Troubled U.K. Retailer New Look Says Goodbye to Chinese Market

British fashion chain New Look Retail Group Ltd. has given up on China, saying it doesn’t see a path to profits in the world’s second-largest economy and will leave the market this year. News from Bloomberg

Posted by Times News on Thursday, 18th October 2018

“Despite substantial investments in China in recent years, performance has been below expectations and this business has not achieved the necessary sales and profitability,” the company said in a statement Thursday morning.

New Look, owned by South African investment company Brait SE, approved a program in March to reduce its number of stores and cut its rent bill. Now it intends to close its remaining 120 stores in China by the end of 2018. It’s continuing a strategic review of other international markets.

“It’s the right decision to make,” Jefferies analyst Stephen Lienert wrote in a note to clients. It allows the company to focus on the U.K. market and online spending, he added, noting that the investment in China contributed most of the company’s operating loss in the international division.

On the same day Bloomberg news also reported HSBC Holding Plc is examining plans for the upcoming Shanghai-London trading link, a move that could see Europe’s largest bank list shares in China.

London-based HSBC is the first U.K. company to publicly state an interest in taking part in the program, which will allow firms listed on exchanges in either of the two cities to issue depositary receipts on the other’s venue.

“We are studying the proposed framework for the listing of Chinese depositary receipts under the Shanghai-London Stock Connect but cannot comment further at this time,” HSBC’s Hong Kong-based spokeswoman Vinh Tran said in an email.
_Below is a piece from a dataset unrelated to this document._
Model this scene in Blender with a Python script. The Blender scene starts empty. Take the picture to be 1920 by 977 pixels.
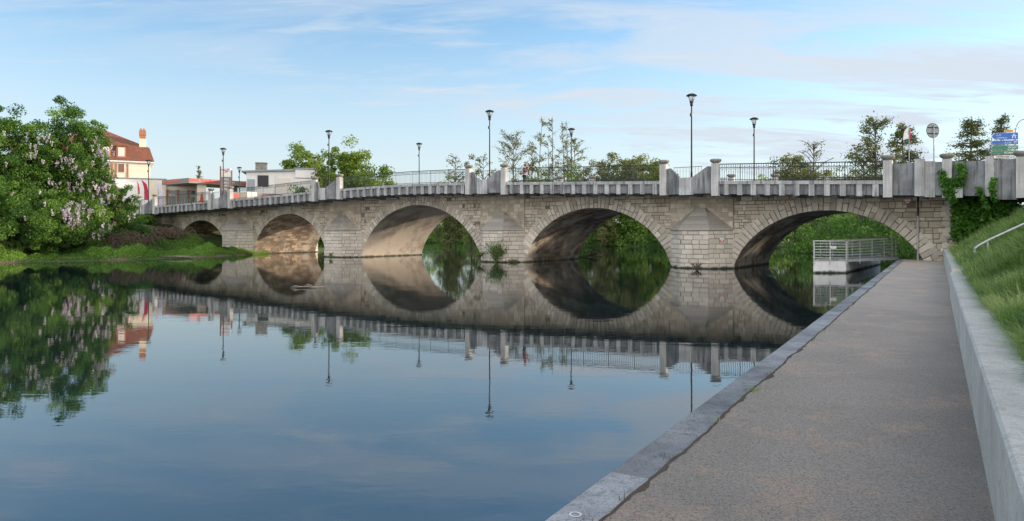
import bpy, math, random
import numpy as np
from mathutils import Vector, Matrix

# ---------------------------------------------------------------- camera, sky, sun, exposure
SC = bpy.context.scene
F = 1316.0            # focal length in pixels of the 1920 wide picture
CAM_H = 2.35
cam = bpy.data.cameras.new('camera'); camo = bpy.data.objects.new('camera', cam)
SC.collection.objects.link(camo); SC.camera = camo
cam.sensor_fit = 'HORIZONTAL'; cam.sensor_width = 36.0; cam.lens = 36.0*F/1920
cam.shift_y = -(488.5-434.0)/1920.0
cam.clip_start = 0.05; cam.clip_end = 4000
camo.location = (0, 0, CAM_H); camo.rotation_euler = (math.radians(90), 0, 0)

SUN_AZ = math.radians(76); SUN_EL = math.radians(13)
SKY_STRENGTH = 0.115
world = bpy.data.worlds.new("World"); SC.world = world; world.use_nodes = True
def build_world():
    nt = world.node_tree; N = nt.nodes; L = nt.links; N.clear()
    out = N.new('ShaderNodeOutputWorld'); bg = N.new('ShaderNodeBackground'); bg.inputs[1].default_value = SKY_STRENGTH
    sky = N.new('ShaderNodeTexSky'); sky.sky_type = 'NISHITA'; sky.sun_disc = False
    sky.sun_elevation = SUN_EL; sky.sun_rotation = SUN_AZ
    sky.altitude = 100; sky.air_density = 1.0; sky.dust_density = 0.3; sky.ozone_density = 1.6
    tc = N.new('ShaderNodeTexCoord'); sep = N.new('ShaderNodeSeparateXYZ'); L.new(tc.outputs['Generated'], sep.inputs[0])
    def math_(op, a, b=None, clamp=False):
        n = N.new('ShaderNodeMath'); n.operation = op; n.use_clamp = clamp
        for i, v in enumerate((a, b)):
            if v is None: continue
            if isinstance(v, (int, float)): n.inputs[i].default_value = v
            else: L.new(v, n.inputs[i])
        return n.outputs[0]
    zz = math_('ADD', math_('ABSOLUTE', sep.outputs[2]), 0.16)
    px = math_('DIVIDE', sep.outputs[0], zz); py = math_('DIVIDE', sep.outputs[1], zz)
    def cloud(sx, sy, rot, scale, detail, rough, dist, lo, hi, seed):
        cb = N.new('ShaderNodeCombineXYZ'); L.new(px, cb.inputs[0]); L.new(py, cb.inputs[1]); cb.inputs[2].default_value = seed
        mp = N.new('ShaderNodeMapping'); mp.inputs['Rotation'].default_value = (0, 0, rot); mp.inputs['Scale'].default_value = (sx, sy, 1)
        L.new(cb.outputs[0], mp.inputs[0])
        no = N.new('ShaderNodeTexNoise'); no.inputs['Scale'].default_value = scale; no.inputs['Detail'].default_value = detail
        no.inputs['Roughness'].default_value = rough; no.inputs['Distortion'].default_value = dist
        L.new(mp.outputs[0], no.inputs['Vector'])
        mr = N.new('ShaderNodeMapRange'); mr.interpolation_type = 'SMOOTHSTEP'
        mr.inputs[1].default_value = lo; mr.inputs[2].default_value = hi; L.new(no.outputs[0], mr.inputs[0])
        return mr.outputs[0]
    c1 = cloud(0.45, 1.3, 0.15, 1.5, 8, 0.62, 0.5, 0.42, 0.62, 3.1)      # thin cirrus streaks
    c2 = cloud(0.5, 1.0, -0.1, 0.6, 6, 0.55, 0.2, 0.36, 0.62, 9.7)       # broad veil
    c3 = cloud(0.7, 2.4, 0.05, 2.6, 6, 0.6, 0.8, 0.50, 0.68, 5.3)        # small wisps
    # more veil to the right, where the sun is
    right = N.new('ShaderNodeMapRange'); right.inputs[1].default_value = -0.5; right.inputs[2].default_value = 0.75
    right.inputs[3].default_value = 0.36; right.inputs[4].default_value = 1.25; L.new(sep.outputs[0], right.inputs[0])
    m = math_('ADD', math_('MULTIPLY', c1, 0.85), math_('MULTIPLY', c2, 0.34))
    m = math_('MULTIPLY', m, right.outputs[0])
    m = math_('ADD', m, math_('MULTIPLY', c3, 0.38), clamp=True)
    hi_ = N.new('ShaderNodeMapRange'); hi_.interpolation_type = 'SMOOTHSTEP'; hi_.inputs[1].default_value = 0.22; hi_.inputs[2].default_value = 0.38; hi_.inputs[3].default_value = 1.0; hi_.inputs[4].default_value = 0.38
    L.new(math_('ABSOLUTE', sep.outputs[2]), hi_.inputs[0]); m = math_('MULTIPLY', m, hi_.outputs[0])
    low = N.new('ShaderNodeMapRange'); low.interpolation_type = 'SMOOTHSTEP'       # distant cloud deck near the horizon
    low.inputs[1].default_value = 0.0; low.inputs[2].default_value = 0.36; low.inputs[3].default_value = 0.85; low.inputs[4].default_value = 0.0
    L.new(math_('ABSOLUTE', sep.outputs[2]), low.inputs[0])
    m = math_('MAXIMUM', m, low.outputs[0])
    mix = N.new('ShaderNodeMixRGB'); hs = N.new('ShaderNodeHueSaturation'); hs.inputs['Saturation'].default_value = 1.2; hs.inputs['Value'].default_value = 0.88; L.new(sky.outputs[0], hs.inputs['Color'])
    L.new(m, mix.inputs[0]); L.new(hs.outputs[0], mix.inputs[1])
    mix.inputs[2].default_value = CLOUD_COL
    # bright cloud added behind the viewer, unseen fill light for the bridge front
    bk = N.new('ShaderNodeMapRange'); bk.interpolation_type = 'SMOOTHSTEP'; bk.inputs[1].default_value = 0.05; bk.inputs[2].default_value = -0.45
    L.new(sep.outputs[1], bk.inputs[0])
    c4 = cloud(1, 1, 0.3, 0.9, 6, 0.6, 0.3, 0.32, 0.60, 12.7)
    mix2 = N.new('ShaderNodeMixRGB'); L.new(math_('MULTIPLY', bk.outputs[0], c4), mix2.inputs[0]); L.new(mix.outputs[0], mix2.inputs[1]); mix2.inputs[2].default_value = (9.2, 8.6, 8.0, 1)
    L.new(mix2.outputs[0], bg.inputs[0]); L.new(bg.outputs[0], out.inputs[0])
CLOUD_COL = (2.32, 2.60, 2.92, 1)
build_world()
sun = bpy.data.lights.new('sun', 'SUN'); suno = bpy.data.objects.new('sun', sun); SC.collection.objects.link(suno)
sun.energy = 2.6; sun.angle = math.radians(0.6); sun.color = (1.0, 0.80, 0.60)
sd = Vector((math.sin(SUN_AZ)*math.cos(SUN_EL), math.cos(SUN_AZ)*math.cos(SUN_EL), math.sin(SUN_EL)))
suno.rotation_euler = sd.to_track_quat('Z', 'Y').to_euler()
vs = SC.view_settings; vs.view_transform = 'Standard'; vs.look = 'None'; vs.gamma = 1; vs.use_curve_mapping = False
vs.exposure = 1.4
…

An HSBC listing using the connection would be a boost for Chinese authorities, who have watched their benchmark index fall more than 20 percent this year amid a worsening economy and an escalating trade war with the U.S. The link is part of a broader effort to globally integrate China’s financial markets and internationalize its currency while maintaining some of the world’s strictest capital controls.

The plan to issue London Stock Exchange-listed HSBC shares in Shanghai is viewed as a symbolic step after years of planning, the Financial Times reported earlier, citing two unnamed people with knowledge of the matter.

"There’s strong demand for foreign stocks among mainland investors in China,” said Stanislas Beneteau, U.K. head of financial intermediaries and corporates at BNP Paribas SA in London. “We are seeing interest from clients.” The program could see 50 companies on the Shanghai and London sides list on each others’ markets within a few years, he said.

Expanding HSBC in key Asian markets including China is a core part of its strategy under John Flint, who became CEO in February. Asia contributed 77 percent to HSBC’s adjusted pretax profit in the first half.

HSBC’s former Chief Executive Officer Stuart Gulliver said in May 2011 that he wanted the bank to be the first foreign financial institution to be listed on the Shanghai Stock Exchange under an earlier proposed plan to have foreign firms list in China. The company has roots in the city; its origins date to 1865, when it operated as the Hongkong and Shanghai Banking Corp. to finance trade in opium, silk and tea.

The Shanghai-London Stock Connect has been in the works since at least 2015, when then-U.K. Chancellor George Osborne visited China. Huatai Securities Co., China’s third-largest brokerage by value, has said it plans to list in London using the link. The program may be operational as early as Dec. 3, China’s state-run Shanghai Securities News previously reported.